Pretty sure the starter is getting stiff/draggy when its hot, or 1 of the 4 brushes inside isn't contacting.

Best get this starter motor dropped off the car tonight and strip it down.

J88TEO


Chilli Girl

Quote from: threepot on June 29, 2022, 14:10Project Horrific strikes again!!

Been out for a drive about this morning, another shake down.

Turned it off, then it wouldn't restart. Cranks over mega slow.

It did this last week outside a mates house. This time though it wouldn't start.

Got 2 girls to give it a push and it started OK. Brought it back home, wouldn't start again. Went for a brew for 15 mins, then it would start again.

Voltages are good, charging/alternator is good.

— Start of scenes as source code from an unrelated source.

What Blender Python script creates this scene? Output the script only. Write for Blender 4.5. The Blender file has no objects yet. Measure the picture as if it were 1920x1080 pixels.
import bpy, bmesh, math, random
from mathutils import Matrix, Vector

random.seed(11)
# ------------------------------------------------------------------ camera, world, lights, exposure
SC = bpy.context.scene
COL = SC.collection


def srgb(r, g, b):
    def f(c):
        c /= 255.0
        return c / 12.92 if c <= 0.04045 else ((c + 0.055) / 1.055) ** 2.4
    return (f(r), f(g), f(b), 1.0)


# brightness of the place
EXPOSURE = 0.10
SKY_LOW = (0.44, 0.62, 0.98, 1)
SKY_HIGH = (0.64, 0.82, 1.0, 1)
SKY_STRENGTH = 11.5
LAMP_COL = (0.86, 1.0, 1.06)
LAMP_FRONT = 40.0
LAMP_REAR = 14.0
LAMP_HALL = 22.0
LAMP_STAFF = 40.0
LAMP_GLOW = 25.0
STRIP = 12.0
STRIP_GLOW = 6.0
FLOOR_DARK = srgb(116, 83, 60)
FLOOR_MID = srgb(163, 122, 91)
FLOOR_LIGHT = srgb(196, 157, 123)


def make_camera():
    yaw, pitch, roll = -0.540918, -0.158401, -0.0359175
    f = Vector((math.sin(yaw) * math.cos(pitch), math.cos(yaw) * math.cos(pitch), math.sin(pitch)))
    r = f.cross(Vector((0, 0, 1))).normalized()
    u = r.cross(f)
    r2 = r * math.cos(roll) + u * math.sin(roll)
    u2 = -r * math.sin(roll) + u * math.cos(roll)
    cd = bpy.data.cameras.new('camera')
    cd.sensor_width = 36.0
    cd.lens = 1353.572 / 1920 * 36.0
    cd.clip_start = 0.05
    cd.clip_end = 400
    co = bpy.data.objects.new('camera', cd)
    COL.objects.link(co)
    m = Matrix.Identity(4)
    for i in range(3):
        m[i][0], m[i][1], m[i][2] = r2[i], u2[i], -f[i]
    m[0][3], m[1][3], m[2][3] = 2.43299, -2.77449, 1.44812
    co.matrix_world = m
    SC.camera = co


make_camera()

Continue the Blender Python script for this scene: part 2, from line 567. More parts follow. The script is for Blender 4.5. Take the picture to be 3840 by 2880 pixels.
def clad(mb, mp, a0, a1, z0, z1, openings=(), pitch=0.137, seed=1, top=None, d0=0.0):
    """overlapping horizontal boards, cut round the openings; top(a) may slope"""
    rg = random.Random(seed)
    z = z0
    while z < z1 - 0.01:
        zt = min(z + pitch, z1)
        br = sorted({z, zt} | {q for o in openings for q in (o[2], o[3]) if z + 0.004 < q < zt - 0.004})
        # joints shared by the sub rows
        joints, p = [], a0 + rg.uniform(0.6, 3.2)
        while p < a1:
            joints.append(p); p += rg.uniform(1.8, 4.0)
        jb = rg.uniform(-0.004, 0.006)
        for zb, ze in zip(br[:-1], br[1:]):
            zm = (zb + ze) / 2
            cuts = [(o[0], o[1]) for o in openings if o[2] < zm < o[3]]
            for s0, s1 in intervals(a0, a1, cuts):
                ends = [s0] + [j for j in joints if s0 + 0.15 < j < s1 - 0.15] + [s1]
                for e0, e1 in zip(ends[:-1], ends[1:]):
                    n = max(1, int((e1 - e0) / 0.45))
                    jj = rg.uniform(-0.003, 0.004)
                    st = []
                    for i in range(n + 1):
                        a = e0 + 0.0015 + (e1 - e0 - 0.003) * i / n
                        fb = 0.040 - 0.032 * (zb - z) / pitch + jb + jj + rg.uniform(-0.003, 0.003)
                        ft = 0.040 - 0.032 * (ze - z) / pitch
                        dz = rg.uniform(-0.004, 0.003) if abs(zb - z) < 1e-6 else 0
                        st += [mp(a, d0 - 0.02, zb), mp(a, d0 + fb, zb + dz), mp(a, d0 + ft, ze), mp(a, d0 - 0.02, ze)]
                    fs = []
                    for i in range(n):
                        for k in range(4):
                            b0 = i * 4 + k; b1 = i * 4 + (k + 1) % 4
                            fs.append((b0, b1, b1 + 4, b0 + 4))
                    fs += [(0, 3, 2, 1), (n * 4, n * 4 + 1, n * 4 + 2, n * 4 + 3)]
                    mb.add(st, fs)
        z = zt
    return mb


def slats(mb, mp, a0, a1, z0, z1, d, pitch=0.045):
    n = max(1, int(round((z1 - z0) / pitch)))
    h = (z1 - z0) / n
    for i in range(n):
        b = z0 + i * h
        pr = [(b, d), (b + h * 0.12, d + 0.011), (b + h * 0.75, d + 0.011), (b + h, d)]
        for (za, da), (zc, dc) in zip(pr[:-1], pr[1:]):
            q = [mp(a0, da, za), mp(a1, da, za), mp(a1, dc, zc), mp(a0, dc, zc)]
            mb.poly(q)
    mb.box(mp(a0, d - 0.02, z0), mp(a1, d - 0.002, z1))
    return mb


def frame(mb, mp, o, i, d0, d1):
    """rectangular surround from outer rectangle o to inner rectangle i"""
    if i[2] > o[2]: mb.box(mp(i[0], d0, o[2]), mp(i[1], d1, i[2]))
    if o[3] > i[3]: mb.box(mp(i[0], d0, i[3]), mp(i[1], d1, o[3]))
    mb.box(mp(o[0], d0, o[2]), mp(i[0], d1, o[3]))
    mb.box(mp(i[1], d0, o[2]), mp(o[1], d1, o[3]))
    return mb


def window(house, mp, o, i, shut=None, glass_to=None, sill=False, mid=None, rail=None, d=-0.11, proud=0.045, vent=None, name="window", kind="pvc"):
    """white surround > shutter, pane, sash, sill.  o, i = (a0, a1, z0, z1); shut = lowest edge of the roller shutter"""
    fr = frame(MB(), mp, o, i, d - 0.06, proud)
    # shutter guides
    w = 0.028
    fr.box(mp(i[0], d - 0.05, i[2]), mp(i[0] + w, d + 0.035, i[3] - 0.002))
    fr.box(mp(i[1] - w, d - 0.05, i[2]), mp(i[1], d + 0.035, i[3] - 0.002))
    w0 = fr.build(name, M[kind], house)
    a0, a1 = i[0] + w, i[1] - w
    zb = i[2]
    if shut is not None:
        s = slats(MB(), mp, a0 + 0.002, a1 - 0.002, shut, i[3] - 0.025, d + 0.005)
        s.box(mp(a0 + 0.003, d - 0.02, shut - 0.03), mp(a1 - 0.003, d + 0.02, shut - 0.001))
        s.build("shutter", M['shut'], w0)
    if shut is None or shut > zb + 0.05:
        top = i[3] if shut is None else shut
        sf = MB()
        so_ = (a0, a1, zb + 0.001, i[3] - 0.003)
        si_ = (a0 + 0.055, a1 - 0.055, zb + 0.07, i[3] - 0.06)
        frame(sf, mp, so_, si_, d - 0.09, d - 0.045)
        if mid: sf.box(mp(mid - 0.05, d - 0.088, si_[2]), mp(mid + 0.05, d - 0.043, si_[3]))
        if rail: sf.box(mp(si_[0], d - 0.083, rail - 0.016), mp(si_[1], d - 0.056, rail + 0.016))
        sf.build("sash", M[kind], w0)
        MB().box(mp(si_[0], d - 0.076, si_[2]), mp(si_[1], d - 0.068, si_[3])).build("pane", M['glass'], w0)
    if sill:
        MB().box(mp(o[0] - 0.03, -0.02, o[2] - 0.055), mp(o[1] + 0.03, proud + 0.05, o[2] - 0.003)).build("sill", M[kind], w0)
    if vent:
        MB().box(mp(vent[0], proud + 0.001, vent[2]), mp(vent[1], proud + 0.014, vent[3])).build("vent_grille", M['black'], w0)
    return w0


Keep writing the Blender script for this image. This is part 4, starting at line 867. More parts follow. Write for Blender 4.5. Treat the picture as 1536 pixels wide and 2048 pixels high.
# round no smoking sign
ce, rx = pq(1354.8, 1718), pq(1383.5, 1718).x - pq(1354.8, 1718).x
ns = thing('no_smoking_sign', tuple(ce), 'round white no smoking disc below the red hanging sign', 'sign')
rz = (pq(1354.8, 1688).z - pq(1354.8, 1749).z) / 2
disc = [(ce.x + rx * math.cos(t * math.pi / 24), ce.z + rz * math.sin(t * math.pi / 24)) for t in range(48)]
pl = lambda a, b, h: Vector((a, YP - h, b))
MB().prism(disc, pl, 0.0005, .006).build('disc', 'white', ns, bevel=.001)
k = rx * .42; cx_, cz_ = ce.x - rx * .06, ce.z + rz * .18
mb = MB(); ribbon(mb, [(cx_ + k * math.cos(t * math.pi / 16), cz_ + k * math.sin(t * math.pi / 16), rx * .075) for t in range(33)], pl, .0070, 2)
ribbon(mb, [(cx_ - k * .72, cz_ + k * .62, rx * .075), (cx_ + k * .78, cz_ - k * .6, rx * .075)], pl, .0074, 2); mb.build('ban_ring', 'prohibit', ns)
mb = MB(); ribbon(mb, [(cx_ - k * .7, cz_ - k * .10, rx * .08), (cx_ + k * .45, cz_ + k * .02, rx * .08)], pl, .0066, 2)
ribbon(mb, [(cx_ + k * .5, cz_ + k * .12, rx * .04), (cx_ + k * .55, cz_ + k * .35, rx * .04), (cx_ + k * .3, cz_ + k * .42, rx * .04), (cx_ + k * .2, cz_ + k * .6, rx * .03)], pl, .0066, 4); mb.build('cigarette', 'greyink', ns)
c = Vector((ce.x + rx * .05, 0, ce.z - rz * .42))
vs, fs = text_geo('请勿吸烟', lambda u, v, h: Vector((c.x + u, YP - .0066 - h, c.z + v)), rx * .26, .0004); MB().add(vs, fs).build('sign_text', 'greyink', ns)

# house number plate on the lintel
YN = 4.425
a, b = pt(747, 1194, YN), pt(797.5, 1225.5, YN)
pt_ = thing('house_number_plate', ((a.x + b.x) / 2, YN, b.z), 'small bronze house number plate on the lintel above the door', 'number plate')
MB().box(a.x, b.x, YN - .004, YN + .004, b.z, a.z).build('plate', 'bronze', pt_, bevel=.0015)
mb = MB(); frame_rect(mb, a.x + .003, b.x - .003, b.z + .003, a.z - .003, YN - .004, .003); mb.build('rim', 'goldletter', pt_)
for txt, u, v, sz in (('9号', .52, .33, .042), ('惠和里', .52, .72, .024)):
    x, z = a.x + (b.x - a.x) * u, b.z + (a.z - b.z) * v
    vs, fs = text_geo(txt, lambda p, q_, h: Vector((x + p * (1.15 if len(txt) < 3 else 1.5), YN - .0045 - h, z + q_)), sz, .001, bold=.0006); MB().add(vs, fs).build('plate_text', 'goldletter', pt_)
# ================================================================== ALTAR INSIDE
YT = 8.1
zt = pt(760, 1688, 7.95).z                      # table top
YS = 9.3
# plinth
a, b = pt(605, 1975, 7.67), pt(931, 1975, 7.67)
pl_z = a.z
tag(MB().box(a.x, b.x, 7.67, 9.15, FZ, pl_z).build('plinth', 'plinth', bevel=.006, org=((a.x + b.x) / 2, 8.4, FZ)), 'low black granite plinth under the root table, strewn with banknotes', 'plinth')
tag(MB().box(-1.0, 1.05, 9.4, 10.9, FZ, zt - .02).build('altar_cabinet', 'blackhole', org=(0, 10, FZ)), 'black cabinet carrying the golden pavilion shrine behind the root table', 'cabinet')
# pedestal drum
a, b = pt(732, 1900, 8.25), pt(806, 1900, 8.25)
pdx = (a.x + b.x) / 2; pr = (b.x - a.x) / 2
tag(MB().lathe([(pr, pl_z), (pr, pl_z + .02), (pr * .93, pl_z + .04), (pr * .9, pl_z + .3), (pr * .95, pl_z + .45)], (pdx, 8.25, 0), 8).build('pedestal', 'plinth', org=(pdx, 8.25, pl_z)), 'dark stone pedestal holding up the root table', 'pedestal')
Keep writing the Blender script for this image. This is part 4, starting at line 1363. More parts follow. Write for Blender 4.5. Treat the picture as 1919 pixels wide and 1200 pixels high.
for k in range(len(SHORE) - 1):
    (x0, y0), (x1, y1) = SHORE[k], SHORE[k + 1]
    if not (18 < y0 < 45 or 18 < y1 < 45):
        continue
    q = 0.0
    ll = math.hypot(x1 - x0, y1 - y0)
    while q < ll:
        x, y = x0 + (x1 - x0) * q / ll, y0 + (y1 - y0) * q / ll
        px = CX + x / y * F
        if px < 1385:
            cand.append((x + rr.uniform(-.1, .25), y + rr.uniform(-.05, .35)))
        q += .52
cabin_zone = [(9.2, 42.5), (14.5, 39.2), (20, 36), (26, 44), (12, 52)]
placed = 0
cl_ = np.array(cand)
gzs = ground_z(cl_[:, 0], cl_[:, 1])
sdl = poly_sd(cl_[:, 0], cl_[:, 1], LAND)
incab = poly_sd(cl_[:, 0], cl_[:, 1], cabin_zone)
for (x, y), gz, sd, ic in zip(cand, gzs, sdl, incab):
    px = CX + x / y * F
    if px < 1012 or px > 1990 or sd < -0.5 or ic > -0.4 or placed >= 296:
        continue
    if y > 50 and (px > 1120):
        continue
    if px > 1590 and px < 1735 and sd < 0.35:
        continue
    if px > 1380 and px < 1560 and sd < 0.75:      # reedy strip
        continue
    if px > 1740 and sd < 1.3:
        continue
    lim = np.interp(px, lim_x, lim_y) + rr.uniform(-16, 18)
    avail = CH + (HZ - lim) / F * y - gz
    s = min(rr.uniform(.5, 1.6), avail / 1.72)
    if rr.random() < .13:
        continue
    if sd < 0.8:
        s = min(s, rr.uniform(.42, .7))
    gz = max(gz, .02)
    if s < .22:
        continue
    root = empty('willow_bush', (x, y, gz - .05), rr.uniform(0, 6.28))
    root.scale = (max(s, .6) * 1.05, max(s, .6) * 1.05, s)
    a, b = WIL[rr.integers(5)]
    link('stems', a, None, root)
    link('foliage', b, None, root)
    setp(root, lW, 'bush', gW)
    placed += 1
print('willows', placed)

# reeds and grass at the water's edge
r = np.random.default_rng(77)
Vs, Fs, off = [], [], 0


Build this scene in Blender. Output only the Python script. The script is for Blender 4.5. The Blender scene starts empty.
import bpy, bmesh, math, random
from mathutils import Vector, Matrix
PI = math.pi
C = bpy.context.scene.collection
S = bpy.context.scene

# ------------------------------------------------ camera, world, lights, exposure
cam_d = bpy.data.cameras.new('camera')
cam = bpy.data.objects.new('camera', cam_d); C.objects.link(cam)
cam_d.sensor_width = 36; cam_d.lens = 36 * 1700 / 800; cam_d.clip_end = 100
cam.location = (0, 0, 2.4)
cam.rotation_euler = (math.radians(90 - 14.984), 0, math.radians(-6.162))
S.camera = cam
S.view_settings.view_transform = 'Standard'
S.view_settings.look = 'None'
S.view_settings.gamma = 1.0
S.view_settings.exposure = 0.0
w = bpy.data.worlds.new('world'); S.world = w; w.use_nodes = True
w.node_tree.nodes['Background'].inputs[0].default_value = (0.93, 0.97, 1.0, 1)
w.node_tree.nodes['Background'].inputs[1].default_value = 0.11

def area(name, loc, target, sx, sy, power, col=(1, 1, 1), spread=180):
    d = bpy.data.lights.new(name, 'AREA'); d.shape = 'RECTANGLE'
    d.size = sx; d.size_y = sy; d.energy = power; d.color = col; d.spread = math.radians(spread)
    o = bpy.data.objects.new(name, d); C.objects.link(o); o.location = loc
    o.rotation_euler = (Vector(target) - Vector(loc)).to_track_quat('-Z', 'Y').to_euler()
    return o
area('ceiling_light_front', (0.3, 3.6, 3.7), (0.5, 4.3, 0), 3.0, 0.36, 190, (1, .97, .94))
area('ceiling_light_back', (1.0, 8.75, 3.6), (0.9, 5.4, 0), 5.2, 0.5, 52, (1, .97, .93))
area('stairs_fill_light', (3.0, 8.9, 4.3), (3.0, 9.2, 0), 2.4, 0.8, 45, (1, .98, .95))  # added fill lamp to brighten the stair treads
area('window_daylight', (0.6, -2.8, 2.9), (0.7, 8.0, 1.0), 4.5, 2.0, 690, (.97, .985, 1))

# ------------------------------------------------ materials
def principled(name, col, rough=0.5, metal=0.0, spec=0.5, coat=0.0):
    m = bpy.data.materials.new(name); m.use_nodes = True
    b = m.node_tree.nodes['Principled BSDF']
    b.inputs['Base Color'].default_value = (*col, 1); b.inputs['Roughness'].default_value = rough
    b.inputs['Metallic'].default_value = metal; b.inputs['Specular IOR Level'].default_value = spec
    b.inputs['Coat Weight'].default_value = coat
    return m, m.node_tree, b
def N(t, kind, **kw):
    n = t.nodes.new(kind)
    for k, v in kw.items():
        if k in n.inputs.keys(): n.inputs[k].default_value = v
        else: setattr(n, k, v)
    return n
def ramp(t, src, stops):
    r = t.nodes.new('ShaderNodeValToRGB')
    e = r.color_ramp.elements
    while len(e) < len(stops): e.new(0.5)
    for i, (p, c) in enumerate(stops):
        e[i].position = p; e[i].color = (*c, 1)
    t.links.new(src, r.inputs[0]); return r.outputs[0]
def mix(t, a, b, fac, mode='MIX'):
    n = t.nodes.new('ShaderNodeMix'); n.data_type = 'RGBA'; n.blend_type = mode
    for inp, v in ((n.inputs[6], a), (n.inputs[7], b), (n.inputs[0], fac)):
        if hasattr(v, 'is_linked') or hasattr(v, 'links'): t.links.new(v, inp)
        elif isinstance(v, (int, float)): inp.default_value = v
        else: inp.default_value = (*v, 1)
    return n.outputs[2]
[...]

No voltage drops over the cables or ground straps etc.

Pretty sure the starter is getting stiff/draggy when its hot, or 1 of the 4 brushes inside isn't contacting.

Best get this starter motor dropped off the car tonight and strip it down.

Good girls!

Ex owners of Chilli red facelift 52 reg called Chilli, silver 55 reg called Foxy and blue pfl W reg MR-S called Sapphire. Now 2 less!

threepot

#49
Yes they were super duper girls indeed! I felt pretty cheeky asking but it was that or a long walk.

So stripped down both starter motors.... both of them has 1 set of carbon brushes worn down to the bone.

Makes me wonder if the "spare" starter included with the car was actually the old knackard one, that was then replaced with another second hand one. 20 year old cars and all that nonsense.

So did a little cut and shut job, cutting and soldering the good bushes in the place of the worn out one.

All seems to work OK on the bench, will refit tonight!



These starters have no magnets in them, they use electromagnets for both the rotor winding and the field winding. Whats happening is one of the brushes is so worn down it isn't making contact, thus the outer field is powered up, but the rotor inside is not powered up.... so the starter motor just becomes a big fat electric heater/magnet instead.